Want your team to be innovative? Keep your collaborators fresh

By Arianne Cohen

May 13, 2021

If you want to create innovative, stimulating work, consider teaming up with new collaborators.

This is the finding of a paper in Nature Human Behaviour that studied over 3 million science papers across disciplines, including the archives of leading publications like Science and Nature. The researchers found that projects done by teams with few members who had worked together previously are substantially more likely to produce more impactful and original work. The effect is more prominent on large teams. 

You’ve probably experienced this phenomenon in your own work life: You know how you really show up for new coworkers or partners, but are more likely to phone it in with longtime work wives? That.

For managers or creators seeking thoughtful innovation and originality—which is not the goal of, say, most customer-service teams—the practical applications of this are straightforward:

    managers should encourage teams to add new members

    collaborators should seek out fresh partners

The studies measured impact and originality by shrewdly tracing how papers were cited.

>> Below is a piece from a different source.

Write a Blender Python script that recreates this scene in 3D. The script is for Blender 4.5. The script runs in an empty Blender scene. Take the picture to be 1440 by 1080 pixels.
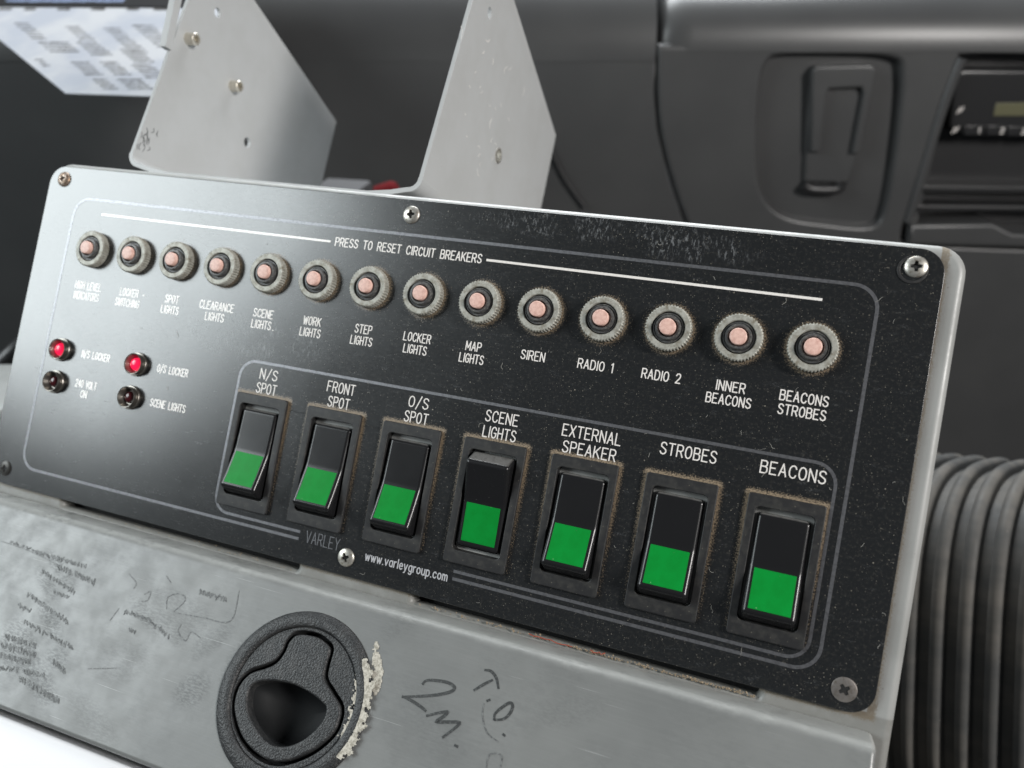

For example, papers widely cited in many fields were considered to have broad multidisciplinary impact, while papers that other researchers frequently cited alone, without citing the references within the original paper, were considered to disrupt science with new ideas.

The study also found that younger teams were also more likely to produce more creative, impactful work, though it is worth noting that younger researchers are commonly seeking tenure-track positions, and so this does not necessarily mean that aging scientists’ abilities wane.